Since then, the lawyer has been criticizing the government for using illegal methods in order to compromise rivals and has testified in front of a parliamentary commission about the alleged abuses.
His statement is supported by Roman Giertych, the former deputy prime minister and education minister, who says Kaczynski illegally uses the secret services for monitoring prominent figures regardless of their political appurtenance.
“We have a Polish Watergate… using these wiretaps for political goals, in my opinion trying to arrange the detention or arrest of government colleagues - this is not the kind of activity which can be included in the canon of any code of conduct, aside from the gangsters' code,” the chairman of League of Polish Families party said.
The famous Watergate scandal led to the resignation of former United States president Richard Nixon on August 9, 1974. He was accused of covering up a series of illegal and secret activities undertaken by members of his administration against political rivals.

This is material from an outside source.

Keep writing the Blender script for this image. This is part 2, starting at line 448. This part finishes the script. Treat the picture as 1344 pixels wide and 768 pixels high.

Now, Polish opposition members are demanding for a parliamentary panel to be established in order to investigate the accusations. Kaczynski denied the allegations, but critics continue to emerge and point the finger at the prime minister for allegedly trying to silence opponents before calling for early elections.
The ruling coalition broke up after several members resigned along with the withdrawal of their parties from the governing alliance, Kaczynski trying to organize early elections in order to form a new government.